March 08, 2004

Spalding Gray found dead. Monologist Spalding Gray disappeared two months ago, and now everyone's worst fears have been confirmed.
  • sigh. also: "The body was found off the Greenpoint section of Brooklyn, near Kent Avenue" is it wrong to wonder what the cross street was? i live in greenpoint, a block from kent. again: sigh.
  • How sad.
  • Suicidal depression is very hard to deal with, you can't stop them. I know this from experience. My heart goes out to his family. The depressive seems not to be able to see past the filter of their own misery, clamps down on them like a great weight; unendurable. What a waste. His poor kids. :(
  • Aw, fuck. I guess I knew this was coming but I'm still sorry to have to hear it. He was dealing pretty well with the depression; it was the wreck that seems to have put him down. I really liked Spaulding. This makes me unhappy.
  • Very sad. I find it interesting that he suffered from depression and severe suicidal tendencies after he was in a car accident that caused brain damage. I wonder how much it was a factor. I feel sorry for his 6 year old kid.
  • When I was a young teen, I caught Monster In A Box on HBO. It was so different from anything I had been exposed to before and I have been a fan of Gray ever since. This is terrible but, unfortunately, not entirely surprising news. My condolences to his family and friends.

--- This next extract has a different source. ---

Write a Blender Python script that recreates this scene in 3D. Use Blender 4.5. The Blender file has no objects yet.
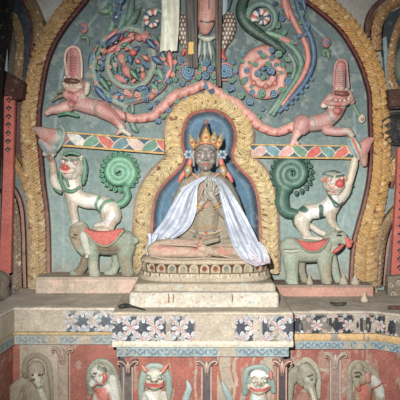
import bpy, math, random
import numpy as np
from mathutils import Vector

# ------------------------------------------------------------------ camera, sky, light, exposure
sc = bpy.context.scene
DIST, ZC, HOR = 7.0, 2.3, 170.0
cam_d = bpy.data.cameras.new('camera'); cam = bpy.data.objects.new('camera', cam_d)
sc.collection.objects.link(cam); sc.camera = cam
cam.location = (0, -DIST, ZC); cam.rotation_euler = (math.pi/2, 0, 0)
cam_d.sensor_width = 36; cam_d.lens = 36*DIST/4.0; cam_d.shift_y = -(ZC-2.0)/4.0
cam_d.clip_end = 100
w = bpy.data.worlds.new('world'); sc.world = w; w.use_nodes = True
w.node_tree.nodes['Background'].inputs[0].default_value = (0.80, 0.90, 1.0, 1)
w.node_tree.nodes['Background'].inputs[1].default_value = 0.19
# the photographer's flash, a little up and to the left of the lens
fl = bpy.data.lights.new('flash', 'SPOT'); fo = bpy.data.objects.new('flash', fl)
sc.collection.objects.link(fo); fo.location = (-0.30, -6.7, 2.74)
fl.energy = 2950; fl.shadow_soft_size = 0.05; fl.spot_size = math.radians(56); fl.spot_blend = 1.0
fl.color = (1.0, 0.965, 0.92)
fo.rotation_euler = (Vector((0.28, 0, 1.72)) - fo.location).to_track_quat('-Z', 'Y').to_euler()
sc.view_settings.view_transform = 'Standard'
try: sc.view_settings.look = 'None'
except Exception: pass
sc.view_settings.gamma = 1; sc.view_settings.use_curve_mapping = False
sc.view_settings.exposure = 0.0

C = sc.collection
random.seed(7); rng = np.random.RandomState(11)

# ------------------------------------------------------------------ helpers
def lin(c):
    c = np.asarray(c, float)/255.0
    return np.where(c <= .04045, c/12.92, ((c+.055)/1.055)**2.4)
TEAL=lin((112,142,142)); TEALD=lin((84,108,110)); GOLD=lin((200,160,95)); GOLDP=lin((208,188,140)); MAROON=lin((112,48,42))
PINK=lin((206,150,140)); PINKD=lin((150,84,80)); CORAL=lin((200,92,78)); GREEN=lin((78,132,108)); GREEND=lin((44,82,70))
NAVY=lin((42,62,96)); BLUE=lin((62,104,140)); PALEB=lin((140,172,184)); STONE=lin((172,160,140)); STONED=lin((128,116,102))
CREAM=lin((206,198,182)); WHITE=lin((228,228,226)); GREY=lin((128,122,116)); BRICK=lin((158,88,72)); BROWN=lin((96,66,50))

def K(D):                       # a plane parallel to the wall, D metres in front of it: point (px,py,h) -> metres, h in cm further out
    s = (DIST-D)/DIST
    def f(P):
        P = np.atleast_2d(np.asarray(P, float))
        return np.stack([(P[:,0]-200)*.01*s, -D-P[:,2]*.01, ZC+(HOR-P[:,1])*.01*s], 1)
    f.s = s; f.D = D
    f.inv = lambda V: np.stack([V[:,0]/(.01*s)+200, HOR-(V[:,2]-ZC)/(.01*s), (-V[:,1]-D)*100], 1)
    return f

_perm = np.random.RandomState(3).rand(256, 256)
def noise(x, y, sc_=10.0, seed=0):
    x = np.asarray(x, float)/sc_+seed*17.3+1000; y = np.asarray(y, float)/sc_+seed*9.1+1000
    xi = np.floor(x).astype(int); yi = np.floor(y).astype(int); fx = x-xi; fy = y-yi
    fx = fx*fx*(3-2*fx); fy = fy*fy*(3-2*fy)
    g = lambda a, b: _perm[a % 256, b % 256]
    return (g(xi,yi)*(1-fx)+g(xi+1,yi)*fx)*(1-fy)+(g(xi,yi+1)*(1-fx)+g(xi+1,yi+1)*fx)*fy
def fbm(x, y, s=20.0, seed=0): return .5*noise(x,y,s,seed)+.3*noise(x,y,s/2.3,seed+1)+.2*noise(x,y,s/5,seed+2)

def spline(P, step=1.0, closed=False):
    P = np.asarray(P, float)
    if len(P) < 2: return P
    if closed: Q = np.vstack([P[-1], P, P[0], P[1]])
    else: Q = np.vstack([2*P[0]-P[1], P, 2*P[-1]-P[-2]])
    out = []
    for i in range(1, len(Q)-2):
        a, b, c, d = Q[i-1], Q[i], Q[i+1], Q[i+2]
        n = max(2, int(np.linalg.norm((c-b)[:2])/step)+1)
        t = np.linspace(0, 1, n, endpoint=False)[:, None]
        out.append(.5*((2*b)+(-a+c)*t+(2*a-5*b+4*c-d)*t*t+(-a+3*b-3*c+d)*t**3))
    if not closed: out.append(P[-1:])
    return np.vstack(out)

def resample(P, step):
    d = np.r_[0, np.cumsum(np.linalg.norm(np.diff(P[:, :2], axis=0), axis=1))]
    n = max(2, int(d[-1]/step)+1); u = np.linspace(0, d[-1], n)
    return np.stack([np.interp(u, d, P[:, k]) for k in range(P.shape[1])], 1), u

def dist_to(XY, pts):
    out = np.full(len(XY), 1e9); idx = np.zeros(len(XY), int)
    for i in range(0, len(XY), 20000):
        q = XY[i:i+20000]; d = ((q[:, None, :]-pts[None, :, :])**2).sum(2)
        out[i:i+20000] = np.sqrt(d.min(1)); idx[i:i+20000] = d.argmin(1)
    return out, idx

MATS = {}
def mat(name='plaster', rough=.62, bump=.35, scale=60, mott=.28, spec=.35, metal=0.0, dust=0.0):
    key = name
    if key in MATS: return MATS[key]
    m = bpy.data.materials.new(name); m.use_nodes = True; N = m.node_tree.nodes; L = m.node_tree.links
    b = N['Principled BSDF']; b.inputs['Roughness'].default_value = rough; b.inputs['Metallic'].default_value = metal
    b.inputs['Specular IOR Level'].default_value = spec
    a = N.new('ShaderNodeAttribute'); a.attribute_name = 'Col'
    tc = N.new('ShaderNodeTexCoord'); geo = N.new('ShaderNodeNewGeometry')
    n1 = N.new('ShaderNodeTexNoise'); n1.inputs['Scale'].default_value = scale; n1.inputs['Detail'].default_value = 5; n1.inputs['Roughness'].default_value = .65
    L.new(geo.outputs['Position'], n1.inputs['Vector'])
    n2 = N.new('ShaderNodeTexNoise'); n2.inputs['Scale'].default_value = scale*.13; n2.inputs['Detail'].default_value = 4
    L.new(geo.outputs['Position'], n2.inputs['Vector'])
    r1 = N.new('ShaderNodeMapRange'); r1.inputs[1].default_value = .3; r1.inputs[2].default_value = .7
    r1.inputs[3].default_value = 1-mott; r1.inputs[4].default_value = 1+mott*.55; L.new(n1.outputs[0], r1.inputs[0])
    r2 = N.new('ShaderNodeMapRange'); r2.inputs[1].default_value = .3; r2.inputs[2].default_value = .7
    r2.inputs[3].default_value = 1-mott*.5; r2.inputs[4].default_value = 1+mott*.3; L.new(n2.outputs[0], r2.inputs[0])
    mu = N.new('ShaderNodeMath'); mu.operation = 'MULTIPLY'; L.new(r1.outputs[0], mu.inputs[0]); L.new(r2.outputs[0], mu.inputs[1])
    vm = N.new('ShaderNodeVectorMath'); vm.operation = 'SCALE'; L.new(a.outputs['Color'], vm.inputs[0]); L.new(mu.outputs[0], vm.inputs['Scale'])
    # greyish worn-off specks in the paint
    n3 = N.new('ShaderNodeTexNoise'); n3.inputs['Scale'].default_value = scale*.5; n3.inputs['Detail'].default_value = 6; n3.inputs['Roughness'].default_value = .7
    mp = N.new('ShaderNodeVectorMath'); mp.operation = 'ADD'; mp.inputs[1].default_value = (5.2, 1.3, 7.7); L.new(geo.outputs['Position'], mp.inputs[0]); L.new(mp.outputs[0], n3.inputs['Vector'])
    r3 = N.new('ShaderNodeMapRange'); r3.inputs[1].default_value = .55; r3.inputs[2].default_value = .75; r3.inputs[3].default_value = 0; r3.inputs[4].default_value = .42; L.new(n3.outputs[0], r3.inputs[0])
    mx = N.new('ShaderNodeMix'); mx.data_type = 'RGBA'; L.new(r3.outputs[0], mx.inputs[0]); L.new(vm.outputs[0], mx.inputs[6]); mx.inputs[7].default_value = (*lin((160,150,132)), 1)
    L.new(mx.outputs[2], b.inputs['Base Color'])
    bp = N.new('ShaderNodeBump'); bp.inputs['Strength'].default_value = bump; bp.inputs['Distance'].default_value = .01
    L.new(n1.outputs[0], bp.inputs['Height']); L.new(bp.outputs[0], b.inputs['Normal'])
    MATS[key] = m; return m
PL = mat('painted_plaster', mott=.34)
ST = mat('bare_clay', rough=.85, bump=.6, scale=45, mott=.30, spec=.15)
GI = mat('gilded_clay', rough=.5, bump=.35, scale=70, mott=.30, spec=.5, metal=.15)
CL = mat('cloth', rough=.75, bump=.2, scale=90, mott=.10, spec=.2)
SI = mat('silk', rough=.38, bump=.1, scale=60, mott=.06, spec=.5)
GL = mat('glazed_paint', rough=.42, bump=.55, scale=55, mott=.30, spec=.5)
WL = mat('wall_paint', rough=.6, bump=.35, scale=30, mott=.26, spec=.3)
WD = mat('dark_wood', rough=.7, bump=.5, scale=40, mott=.4, spec=.2)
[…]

  • Kimberly, I think he had depression for many years before the accident but had it under control, so to speak. But with the recovery after the accident, well, yeah.
  • I've been a huge fan since "Swimming to Cambodia". I went to see him do his monologues onstage at Emerson College (his alma mater) and in SF. I even had his phone number for a little while (had a friend in Emerson alumni relations), called once and got his answering machine. I feel like I've lost a friend. I hope he's found peace.
  • Tribute. Sanug!
  • Interview with the Dalai Lama. Short & sweet.
  • Not Waving But drowning Nobody heard him, the dead man, But still he lay moaning: I was much further out than you thought And not waving but drowning. Poor chap, he always loved larking And now he's dead It must have been too cold for him his heart gave way They said. Oh, no no no, it was too cold always (Still the dead one lay moaning) I was much too far out all my life And not waving but drowning. -- Stevie Smith
  • thank you bees
  • Yes, very nice
  • A Sign-Seeker Thomas Hardy I MARK the months in liveries dank and dry, The day-tides many-shaped and hued; I see the nightfall shades subtrude, And hear the monotonous hours clang negligently by. I view the evening bonfires of the sun On hills where morning rains have hissed; The eyeless countenance of the mist Pallidly rising when the summer droughts are done. I have seen the lightning-blade, the leaping star, The caldrons of the sea in storm, Have felt the earthquake's lifting arm, And trodden where abysmal fires and snowcones are. I learn to prophesy the hid eclipse, The coming of eccentric orbs; To mete the dust the sky absorbs, To weigh the sun, and fix the hour each planet dips. I witness fellow earth-men surge and strive; Assemblies meet, and throb, and part; Death's soothing finger, sorrow's smart; --All the vast various moils that mean a world alive. But that I fain would wot of shuns my sense-- Those sights of which old prophets tell, Those signs the general word so well, Vouchsafed to their unheed, denied my watchings tense. In graveyard green, behind his monument To glimpse a phantom parent, friend, Wearing his smile, and "Not the end!" Outbreathing softly: that were blest enlightenment; Or, if a dead Love's lips, whom dreams reveal When midnight imps of King Decay Delve sly to solve me back to clay, Should leave some print to prove her spirit-kisses real; Or, when Earth's Frail lie bleeding of her Strong, If some Recorder, as in Writ, Near to the weary scene should flit And drop one plume as pledge that Heaven inscrolls the wrong. --There are who, rapt to heights of trancéd trust, These tokens claim to feel and see, Read radiant hints of times to be-- Of heart to heart returning after dust to dust. Such scope is granted not my powers indign... I have lain in dead men's beds, have walked The tombs of those with whom I'd talked, Called many a gone and goodly one to shape a sign, And panted for response. But none replies; No warnings loom, nor whisperings To open out my limitings, And Nescience mutely muses: When a man falls he lies.